Written problem
Reproduce all of the data exactly, with no line skipped.

(Scene script records)
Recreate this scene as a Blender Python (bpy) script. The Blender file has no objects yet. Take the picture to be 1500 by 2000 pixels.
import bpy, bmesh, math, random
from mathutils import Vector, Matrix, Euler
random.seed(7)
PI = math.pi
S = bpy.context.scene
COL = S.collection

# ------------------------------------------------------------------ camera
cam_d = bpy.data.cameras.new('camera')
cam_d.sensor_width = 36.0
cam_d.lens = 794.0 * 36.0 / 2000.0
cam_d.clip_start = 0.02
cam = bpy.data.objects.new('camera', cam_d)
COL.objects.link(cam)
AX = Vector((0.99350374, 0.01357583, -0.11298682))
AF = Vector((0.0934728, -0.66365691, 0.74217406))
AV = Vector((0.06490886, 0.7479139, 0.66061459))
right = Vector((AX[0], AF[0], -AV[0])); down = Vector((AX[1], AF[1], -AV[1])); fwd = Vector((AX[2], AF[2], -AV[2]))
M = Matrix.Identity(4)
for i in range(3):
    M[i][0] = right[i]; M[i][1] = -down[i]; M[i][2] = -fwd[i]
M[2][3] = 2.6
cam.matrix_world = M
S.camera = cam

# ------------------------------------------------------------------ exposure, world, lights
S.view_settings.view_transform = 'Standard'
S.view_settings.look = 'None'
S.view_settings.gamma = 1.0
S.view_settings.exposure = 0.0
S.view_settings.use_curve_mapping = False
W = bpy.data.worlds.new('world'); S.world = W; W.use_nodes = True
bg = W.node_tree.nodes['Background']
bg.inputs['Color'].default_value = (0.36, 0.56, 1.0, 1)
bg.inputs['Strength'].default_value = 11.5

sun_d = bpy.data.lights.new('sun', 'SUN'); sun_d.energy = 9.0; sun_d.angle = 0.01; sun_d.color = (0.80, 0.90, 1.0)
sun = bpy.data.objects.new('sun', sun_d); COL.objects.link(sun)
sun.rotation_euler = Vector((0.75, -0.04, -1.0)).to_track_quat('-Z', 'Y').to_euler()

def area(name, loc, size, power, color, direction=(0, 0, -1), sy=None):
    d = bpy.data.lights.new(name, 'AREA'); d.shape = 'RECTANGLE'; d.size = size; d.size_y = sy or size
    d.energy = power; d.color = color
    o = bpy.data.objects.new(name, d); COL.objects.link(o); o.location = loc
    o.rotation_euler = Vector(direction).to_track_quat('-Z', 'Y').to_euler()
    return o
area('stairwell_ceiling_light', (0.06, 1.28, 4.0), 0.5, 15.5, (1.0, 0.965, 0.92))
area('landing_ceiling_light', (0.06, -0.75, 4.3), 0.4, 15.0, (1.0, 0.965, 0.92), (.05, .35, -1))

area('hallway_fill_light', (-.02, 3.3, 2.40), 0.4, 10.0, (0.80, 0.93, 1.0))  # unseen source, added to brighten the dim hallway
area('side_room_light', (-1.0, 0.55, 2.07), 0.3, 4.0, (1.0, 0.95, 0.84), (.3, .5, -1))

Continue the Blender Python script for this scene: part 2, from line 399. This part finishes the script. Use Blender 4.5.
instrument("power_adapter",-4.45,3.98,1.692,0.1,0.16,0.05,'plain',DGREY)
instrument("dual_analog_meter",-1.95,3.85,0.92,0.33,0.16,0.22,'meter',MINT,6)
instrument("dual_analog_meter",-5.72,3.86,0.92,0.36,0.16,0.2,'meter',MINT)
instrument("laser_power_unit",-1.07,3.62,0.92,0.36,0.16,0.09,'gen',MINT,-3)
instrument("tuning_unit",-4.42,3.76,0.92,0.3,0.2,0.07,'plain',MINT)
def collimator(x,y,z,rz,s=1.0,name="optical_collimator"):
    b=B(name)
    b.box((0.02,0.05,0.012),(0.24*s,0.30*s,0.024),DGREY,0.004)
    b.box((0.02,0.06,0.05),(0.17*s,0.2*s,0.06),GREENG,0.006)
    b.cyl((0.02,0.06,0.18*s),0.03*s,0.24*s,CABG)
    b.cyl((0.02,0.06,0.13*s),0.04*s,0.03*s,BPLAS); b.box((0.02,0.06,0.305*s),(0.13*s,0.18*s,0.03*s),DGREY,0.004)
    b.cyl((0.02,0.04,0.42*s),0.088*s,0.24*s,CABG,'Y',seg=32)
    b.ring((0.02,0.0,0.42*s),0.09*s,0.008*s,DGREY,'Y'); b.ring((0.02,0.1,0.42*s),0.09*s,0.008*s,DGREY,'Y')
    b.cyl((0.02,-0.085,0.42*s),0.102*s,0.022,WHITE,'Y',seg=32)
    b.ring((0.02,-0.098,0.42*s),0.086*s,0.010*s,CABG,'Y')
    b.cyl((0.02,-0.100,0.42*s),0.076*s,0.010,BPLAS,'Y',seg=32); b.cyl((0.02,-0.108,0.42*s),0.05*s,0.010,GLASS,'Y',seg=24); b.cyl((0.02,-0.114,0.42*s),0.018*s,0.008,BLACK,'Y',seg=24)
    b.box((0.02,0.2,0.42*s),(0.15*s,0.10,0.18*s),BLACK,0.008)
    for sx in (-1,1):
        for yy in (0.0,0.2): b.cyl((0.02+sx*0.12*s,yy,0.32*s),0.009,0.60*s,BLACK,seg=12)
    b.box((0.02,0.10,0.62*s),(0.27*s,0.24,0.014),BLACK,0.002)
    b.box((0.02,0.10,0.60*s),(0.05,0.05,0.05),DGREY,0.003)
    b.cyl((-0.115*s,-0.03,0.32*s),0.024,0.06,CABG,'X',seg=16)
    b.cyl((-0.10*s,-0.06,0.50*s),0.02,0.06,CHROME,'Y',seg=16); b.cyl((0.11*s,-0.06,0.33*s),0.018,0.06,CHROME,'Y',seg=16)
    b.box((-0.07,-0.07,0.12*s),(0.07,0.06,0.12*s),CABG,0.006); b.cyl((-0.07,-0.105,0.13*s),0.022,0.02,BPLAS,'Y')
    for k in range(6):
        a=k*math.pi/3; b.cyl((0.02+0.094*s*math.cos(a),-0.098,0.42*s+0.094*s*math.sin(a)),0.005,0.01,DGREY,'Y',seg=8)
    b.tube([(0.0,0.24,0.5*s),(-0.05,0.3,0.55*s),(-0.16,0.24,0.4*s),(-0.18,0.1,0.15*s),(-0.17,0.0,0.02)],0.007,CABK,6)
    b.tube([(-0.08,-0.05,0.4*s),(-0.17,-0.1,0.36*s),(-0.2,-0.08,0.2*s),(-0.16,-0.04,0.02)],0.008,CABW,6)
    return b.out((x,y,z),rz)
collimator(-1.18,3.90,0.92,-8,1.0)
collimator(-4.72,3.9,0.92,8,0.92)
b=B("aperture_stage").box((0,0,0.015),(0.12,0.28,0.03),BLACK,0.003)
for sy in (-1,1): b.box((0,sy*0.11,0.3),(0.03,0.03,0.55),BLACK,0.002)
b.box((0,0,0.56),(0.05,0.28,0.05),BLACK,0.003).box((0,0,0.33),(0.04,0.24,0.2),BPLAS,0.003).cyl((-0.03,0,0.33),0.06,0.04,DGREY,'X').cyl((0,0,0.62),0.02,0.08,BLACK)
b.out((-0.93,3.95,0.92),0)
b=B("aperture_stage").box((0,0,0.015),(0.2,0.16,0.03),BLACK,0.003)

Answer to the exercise
Recreate this scene as a Blender Python (bpy) script. The Blender file has no objects yet. Take the picture to be 1500 by 2000 pixels.
import bpy, bmesh, math, random
from mathutils import Vector, Matrix, Euler
random.seed(7)
PI = math.pi
S = bpy.context.scene
COL = S.collection

# ------------------------------------------------------------------ camera
cam_d = bpy.data.cameras.new('camera')
cam_d.sensor_width = 36.0
cam_d.lens = 794.0 * 36.0 / 2000.0
cam_d.clip_start = 0.02
cam = bpy.data.objects.new('camera', cam_d)
COL.objects.link(cam)
AX = Vector((0.99350374, 0.01357583, -0.11298682))
AF = Vector((0.0934728, -0.66365691, 0.74217406))
AV = Vector((0.06490886, 0.7479139, 0.66061459))
right = Vector((AX[0], AF[0], -AV[0])); down = Vector((AX[1], AF[1], -AV[1])); fwd = Vector((AX[2], AF[2], -AV[2]))
M = Matrix.Identity(4)
for i in range(3):
    M[i][0] = right[i]; M[i][1] = -down[i]; M[i][2] = -fwd[i]
M[2][3] = 2.6
cam.matrix_world = M
S.camera = cam

# ------------------------------------------------------------------ exposure, world, lights
S.view_settings.view_transform = 'Standard'
S.view_settings.look = 'None'
S.view_settings.gamma = 1.0
S.view_settings.exposure = 0.0
S.view_settings.use_curve_mapping = False
W = bpy.data.worlds.new('world'); S.world = W; W.use_nodes = True
bg = W.node_tree.nodes['Background']
bg.inputs['Color'].default_value = (0.36, 0.56, 1.0, 1)
bg.inputs['Strength'].default_value = 11.5

sun_d = bpy.data.lights.new('sun', 'SUN'); sun_d.energy = 9.0; sun_d.angle = 0.01; sun_d.color = (0.80, 0.90, 1.0)
sun = bpy.data.objects.new('sun', sun_d); COL.objects.link(sun)
sun.rotation_euler = Vector((0.75, -0.04, -1.0)).to_track_quat('-Z', 'Y').to_euler()

def area(name, loc, size, power, color, direction=(0, 0, -1), sy=None):
    d = bpy.data.lights.new(name, 'AREA'); d.shape = 'RECTANGLE'; d.size = size; d.size_y = sy or size
    d.energy = power; d.color = color
    o = bpy.data.objects.new(name, d); COL.objects.link(o); o.location = loc
    o.rotation_euler = Vector(direction).to_track_quat('-Z', 'Y').to_euler()
    return o
area('stairwell_ceiling_light', (0.06, 1.28, 4.0), 0.5, 15.5, (1.0, 0.965, 0.92))
area('landing_ceiling_light', (0.06, -0.75, 4.3), 0.4, 15.0, (1.0, 0.965, 0.92), (.05, .35, -1))

area('hallway_fill_light', (-.02, 3.3, 2.40), 0.4, 10.0, (0.80, 0.93, 1.0))  # unseen source, added to brighten the dim hallway
area('side_room_light', (-1.0, 0.55, 2.07), 0.3, 4.0, (1.0, 0.95, 0.84), (.3, .5, -1))

Continue the Blender Python script for this scene: part 2, from line 399. This part finishes the script. Use Blender 4.5.
instrument("power_adapter",-4.45,3.98,1.692,0.1,0.16,0.05,'plain',DGREY)
instrument("dual_analog_meter",-1.95,3.85,0.92,0.33,0.16,0.22,'meter',MINT,6)
instrument("dual_analog_meter",-5.72,3.86,0.92,0.36,0.16,0.2,'meter',MINT)
instrument("laser_power_unit",-1.07,3.62,0.92,0.36,0.16,0.09,'gen',MINT,-3)
instrument("tuning_unit",-4.42,3.76,0.92,0.3,0.2,0.07,'plain',MINT)
def collimator(x,y,z,rz,s=1.0,name="optical_collimator"):
    b=B(name)
    b.box((0.02,0.05,0.012),(0.24*s,0.30*s,0.024),DGREY,0.004)
    b.box((0.02,0.06,0.05),(0.17*s,0.2*s,0.06),GREENG,0.006)
    b.cyl((0.02,0.06,0.18*s),0.03*s,0.24*s,CABG)
    b.cyl((0.02,0.06,0.13*s),0.04*s,0.03*s,BPLAS); b.box((0.02,0.06,0.305*s),(0.13*s,0.18*s,0.03*s),DGREY,0.004)
    b.cyl((0.02,0.04,0.42*s),0.088*s,0.24*s,CABG,'Y',seg=32)
    b.ring((0.02,0.0,0.42*s),0.09*s,0.008*s,DGREY,'Y'); b.ring((0.02,0.1,0.42*s),0.09*s,0.008*s,DGREY,'Y')
    b.cyl((0.02,-0.085,0.42*s),0.102*s,0.022,WHITE,'Y',seg=32)
    b.ring((0.02,-0.098,0.42*s),0.086*s,0.010*s,CABG,'Y')
    b.cyl((0.02,-0.100,0.42*s),0.076*s,0.010,BPLAS,'Y',seg=32); b.cyl((0.02,-0.108,0.42*s),0.05*s,0.010,GLASS,'Y',seg=24); b.cyl((0.02,-0.114,0.42*s),0.018*s,0.008,BLACK,'Y',seg=24)
    b.box((0.02,0.2,0.42*s),(0.15*s,0.10,0.18*s),BLACK,0.008)
    for sx in (-1,1):
        for yy in (0.0,0.2): b.cyl((0.02+sx*0.12*s,yy,0.32*s),0.009,0.60*s,BLACK,seg=12)
    b.box((0.02,0.10,0.62*s),(0.27*s,0.24,0.014),BLACK,0.002)
    b.box((0.02,0.10,0.60*s),(0.05,0.05,0.05),DGREY,0.003)
    b.cyl((-0.115*s,-0.03,0.32*s),0.024,0.06,CABG,'X',seg=16)
    b.cyl((-0.10*s,-0.06,0.50*s),0.02,0.06,CHROME,'Y',seg=16); b.cyl((0.11*s,-0.06,0.33*s),0.018,0.06,CHROME,'Y',seg=16)
    b.box((-0.07,-0.07,0.12*s),(0.07,0.06,0.12*s),CABG,0.006); b.cyl((-0.07,-0.105,0.13*s),0.022,0.02,BPLAS,'Y')
    for k in range(6):
        a=k*math.pi/3; b.cyl((0.02+0.094*s*math.cos(a),-0.098,0.42*s+0.094*s*math.sin(a)),0.005,0.01,DGREY,'Y',seg=8)
    b.tube([(0.0,0.24,0.5*s),(-0.05,0.3,0.55*s),(-0.16,0.24,0.4*s),(-0.18,0.1,0.15*s),(-0.17,0.0,0.02)],0.007,CABK,6)
    b.tube([(-0.08,-0.05,0.4*s),(-0.17,-0.1,0.36*s),(-0.2,-0.08,0.2*s),(-0.16,-0.04,0.02)],0.008,CABW,6)
    return b.out((x,y,z),rz)
collimator(-1.18,3.90,0.92,-8,1.0)
collimator(-4.72,3.9,0.92,8,0.92)
b=B("aperture_stage").box((0,0,0.015),(0.12,0.28,0.03),BLACK,0.003)
for sy in (-1,1): b.box((0,sy*0.11,0.3),(0.03,0.03,0.55),BLACK,0.002)
b.box((0,0,0.56),(0.05,0.28,0.05),BLACK,0.003).box((0,0,0.33),(0.04,0.24,0.2),BPLAS,0.003).cyl((-0.03,0,0.33),0.06,0.04,DGREY,'X').cyl((0,0,0.62),0.02,0.08,BLACK)
b.out((-0.93,3.95,0.92),0)
b=B("aperture_stage").box((0,0,0.015),(0.2,0.16,0.03),BLACK,0.003)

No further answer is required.